Wednesday, February 20, 2013

The Ten Commandments of Business Etiquette




It has occurred to me on more than one occasion that I am easily irritated.  In this crazy-busy, fast-paced, multi-tasking world we live in today--well there are numerous opportunities to irritate and offend.  Take any given day that I am working at Starbucks and  I can almost guarantee you that someone is going to make me pause and ask myself “what is this world coming to?”  If it’s not the grown man talking on skype to his wife for everyone and their dog to hear, then it’s the woman who thinks that Starbucks is the place to reveal her innermost secrets and personal information to a complete stranger.  And all things in between.  My latest and greatest example of ridiculously bad manners?  A woman clipping her fingernails at a Starbucks and letting the clippings fall to the ground.  I nearly threw up in my coffee.  
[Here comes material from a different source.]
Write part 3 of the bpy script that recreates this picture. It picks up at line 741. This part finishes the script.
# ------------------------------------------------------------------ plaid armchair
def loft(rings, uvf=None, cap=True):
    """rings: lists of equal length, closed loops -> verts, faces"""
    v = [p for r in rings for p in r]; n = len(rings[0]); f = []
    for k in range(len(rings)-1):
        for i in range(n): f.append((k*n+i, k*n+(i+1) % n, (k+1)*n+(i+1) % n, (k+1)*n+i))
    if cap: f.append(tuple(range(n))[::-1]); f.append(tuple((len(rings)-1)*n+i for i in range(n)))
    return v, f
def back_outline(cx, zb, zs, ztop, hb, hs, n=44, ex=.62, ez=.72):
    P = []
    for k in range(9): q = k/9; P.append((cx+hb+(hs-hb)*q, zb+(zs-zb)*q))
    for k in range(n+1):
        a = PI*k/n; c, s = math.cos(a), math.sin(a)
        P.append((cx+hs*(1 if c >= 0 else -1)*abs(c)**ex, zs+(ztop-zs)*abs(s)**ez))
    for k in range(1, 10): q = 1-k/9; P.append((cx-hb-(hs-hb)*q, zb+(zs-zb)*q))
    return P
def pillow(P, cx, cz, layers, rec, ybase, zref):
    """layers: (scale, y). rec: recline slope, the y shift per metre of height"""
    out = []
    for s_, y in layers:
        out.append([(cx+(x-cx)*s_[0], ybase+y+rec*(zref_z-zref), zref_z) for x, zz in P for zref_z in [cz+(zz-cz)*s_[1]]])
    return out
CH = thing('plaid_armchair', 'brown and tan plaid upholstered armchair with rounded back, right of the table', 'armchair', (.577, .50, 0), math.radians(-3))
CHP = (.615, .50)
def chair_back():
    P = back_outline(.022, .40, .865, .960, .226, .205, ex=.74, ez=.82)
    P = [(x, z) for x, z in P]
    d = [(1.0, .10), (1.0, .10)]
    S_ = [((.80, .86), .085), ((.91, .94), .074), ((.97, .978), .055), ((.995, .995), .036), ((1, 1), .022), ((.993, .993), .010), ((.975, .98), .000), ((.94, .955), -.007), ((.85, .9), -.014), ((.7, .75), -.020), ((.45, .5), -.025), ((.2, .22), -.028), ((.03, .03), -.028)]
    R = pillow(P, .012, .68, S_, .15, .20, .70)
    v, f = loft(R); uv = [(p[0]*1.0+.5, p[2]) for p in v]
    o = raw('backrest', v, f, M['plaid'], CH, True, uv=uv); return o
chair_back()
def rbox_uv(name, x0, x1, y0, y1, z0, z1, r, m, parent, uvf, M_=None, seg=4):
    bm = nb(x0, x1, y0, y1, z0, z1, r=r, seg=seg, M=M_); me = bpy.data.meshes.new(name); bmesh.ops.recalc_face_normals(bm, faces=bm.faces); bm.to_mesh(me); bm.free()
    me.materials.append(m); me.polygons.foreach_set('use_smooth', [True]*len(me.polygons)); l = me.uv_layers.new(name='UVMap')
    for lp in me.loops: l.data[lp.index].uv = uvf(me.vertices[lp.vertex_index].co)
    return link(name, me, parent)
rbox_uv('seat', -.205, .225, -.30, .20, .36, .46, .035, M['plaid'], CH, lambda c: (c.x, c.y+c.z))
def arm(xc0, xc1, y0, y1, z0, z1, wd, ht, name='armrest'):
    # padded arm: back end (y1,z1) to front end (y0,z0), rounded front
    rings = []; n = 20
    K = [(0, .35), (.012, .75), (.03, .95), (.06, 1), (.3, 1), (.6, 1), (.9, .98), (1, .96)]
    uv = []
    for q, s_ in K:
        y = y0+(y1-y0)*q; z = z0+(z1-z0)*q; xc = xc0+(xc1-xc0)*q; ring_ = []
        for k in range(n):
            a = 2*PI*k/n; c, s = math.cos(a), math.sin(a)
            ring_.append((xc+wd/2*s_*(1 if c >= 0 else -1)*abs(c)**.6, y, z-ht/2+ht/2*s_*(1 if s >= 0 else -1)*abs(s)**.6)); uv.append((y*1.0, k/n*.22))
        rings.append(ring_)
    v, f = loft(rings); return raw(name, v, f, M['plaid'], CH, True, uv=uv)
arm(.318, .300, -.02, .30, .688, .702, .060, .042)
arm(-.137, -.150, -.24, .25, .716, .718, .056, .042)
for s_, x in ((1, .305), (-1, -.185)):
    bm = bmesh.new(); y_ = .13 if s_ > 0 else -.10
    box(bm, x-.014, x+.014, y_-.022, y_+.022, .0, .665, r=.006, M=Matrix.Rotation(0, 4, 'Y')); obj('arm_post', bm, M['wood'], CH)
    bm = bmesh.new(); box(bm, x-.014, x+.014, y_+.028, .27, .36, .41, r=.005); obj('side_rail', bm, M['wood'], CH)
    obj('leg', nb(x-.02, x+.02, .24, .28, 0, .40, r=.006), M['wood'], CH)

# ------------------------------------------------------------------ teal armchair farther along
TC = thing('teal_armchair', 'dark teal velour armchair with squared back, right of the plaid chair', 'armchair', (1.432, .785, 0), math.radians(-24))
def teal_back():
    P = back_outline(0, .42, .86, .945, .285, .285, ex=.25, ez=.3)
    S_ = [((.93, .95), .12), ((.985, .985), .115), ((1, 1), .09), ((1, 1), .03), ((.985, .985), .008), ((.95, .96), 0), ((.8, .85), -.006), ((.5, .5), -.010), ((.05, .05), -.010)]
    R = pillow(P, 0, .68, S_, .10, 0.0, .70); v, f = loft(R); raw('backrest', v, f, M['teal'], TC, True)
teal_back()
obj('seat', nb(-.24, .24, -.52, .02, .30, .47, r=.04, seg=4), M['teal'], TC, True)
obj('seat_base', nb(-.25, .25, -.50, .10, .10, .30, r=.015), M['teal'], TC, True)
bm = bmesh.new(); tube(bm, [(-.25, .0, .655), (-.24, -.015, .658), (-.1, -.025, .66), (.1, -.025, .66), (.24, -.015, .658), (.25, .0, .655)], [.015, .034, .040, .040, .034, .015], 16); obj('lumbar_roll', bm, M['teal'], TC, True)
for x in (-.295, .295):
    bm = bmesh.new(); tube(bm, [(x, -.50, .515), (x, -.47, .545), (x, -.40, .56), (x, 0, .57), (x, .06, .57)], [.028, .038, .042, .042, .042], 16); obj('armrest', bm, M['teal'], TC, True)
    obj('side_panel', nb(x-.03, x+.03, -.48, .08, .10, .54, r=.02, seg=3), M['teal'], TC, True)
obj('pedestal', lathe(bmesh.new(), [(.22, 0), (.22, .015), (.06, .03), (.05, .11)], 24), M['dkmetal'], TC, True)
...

So yes, I am complaining. And yes I may sound negative.  But my following list of the Ten Commandments for Business Etiquette were written to make the world a better place.  I promise.  They are kind of specific because they are things I see out and about and well, it needs to be said.

  1. When the airplane lands, unless you are waiting for an organ donor, you can wait till you deplane to call someone.  “Hello Bob are you there? Can you hear me?” (says the woman at the top of her lungs) “Yeah we just landed and I am on the plane waiting to get off.”  Stop doing this people!
  2. Starbucks is a working place for a lot of people, including myself.  It is 100% inappropriate to listen to a you tube video (or anything else for that matter) without head phones.  Period.  No you are not being discreet.  Yes we can all hear it.  Here’s the 4.1.1: this is rude.  Stop doing it.  
  3. If you are a V.I.P that does not mean the rules are different for you.  If the meeting starts at 9:00am then you should be there at 9:00am just like everyone else.  Do you not get the message this sends everyone else when you can’t be bothered to show up on time? It’s not positive I promise.  People are not admiring you from afar thinking “not that’s a really important guy right there.”
  4. Furthermore VIP’s: when you are in a meeting give your fullest attention to what is going on.  When the VIP is in the room and completely captivated by their cell phone the message is clear: this meeting is not important. 
  5. Let’s roll with the meeting theme: If you scheduled a 30 minute meeting then be prepared to finish in 30 minutes.  Don’t take longer than you planned under any circumstances.  It is rude.  I am of the opinion that about 50% of meetings are 100% unnecessary and an email could accomplish the task at hand.  Don’t use meetings to hold people captive or assert your own inflated sense of importance.
  6. Just because you think it is funny does not mean I will.  Look--if your joke, story, whateve,r even has a whiff of racism, sexism or any kind of ism that could potentially offend--save it for your buddies over a beer at the bar.  I don’t want to hear it.  “Avoid her she has P.M.S” is not funny to me.  And don’t throw that whole “oh you are so politically correct.  Lighten up.”  Being respectful of others is not a PC issue.  It is a.....respect issue.  
  7. At networking or other types of events--please don’t dominate one person’s time.  Especially if there are other people waiting to speak to that person.  The nature of my job means that after a “gig” people want to come up and speak to me.  That’s great.  I love it.  I want to talk to you.  But other people want to come up and talk too.  Be respectful of their time and give everyone a chance.
  8. And while I am at it....please don’t come up and CRITICIZE me.  There is always that person who wants to prove to me that they know more about my topic than I do.  I am not sure what they think they will get out of this kind of exchange but it is bad manners. Don’t do it.
  9. Let’s connect....but not with a FB friend request.  When you meet someone at a professional event send them a Linked In invitation to stay connected.  Don’t send them a FB friend request.  You may have hit it off with them but don’t mistake that to mean that they want to be your friend on FB. It’s just weird.  
  10. Last but certainly not least....it’s YOUR most important commandment. What would you add to finish out the list?  I want to know your biggest business etiquette pet peeve written as a dictate, a rule, a commandment.  The world would be a better place if ____________________________.  

Share it in the comments below.  

Have a great week and thanks for letting me get that off my chest! Whew.


4 comments:

Unknown said...

If you request a quote, sample or packet of information for a service or product, Take the time to follow up on whether you are interested in moving forward or not. The salesperson from that business invested their time and resources to honor your request and deserves to know if they will have a chance to do business with you. Be honest and kind if declining the offer but be direct. They will appreciate knowing that it is okay to move on to other prospects. If you can give a referral of someone who may need their service or product, that is a nice gesture of appreciation for their time.

educate | liberate | entertain said...

Brenda this is a BIG one. If you don't intend to do business that's OK but tell the person! Let them know. It's OK and it will help them understand to move on. Thanks for sharing this one. I will add it to my tip folder!

Unknown said...

If you absolutely must cancel an appointment, meeting, event, or other agreed upon appearance, you promptly call your host - you DON'T Tweet it!!!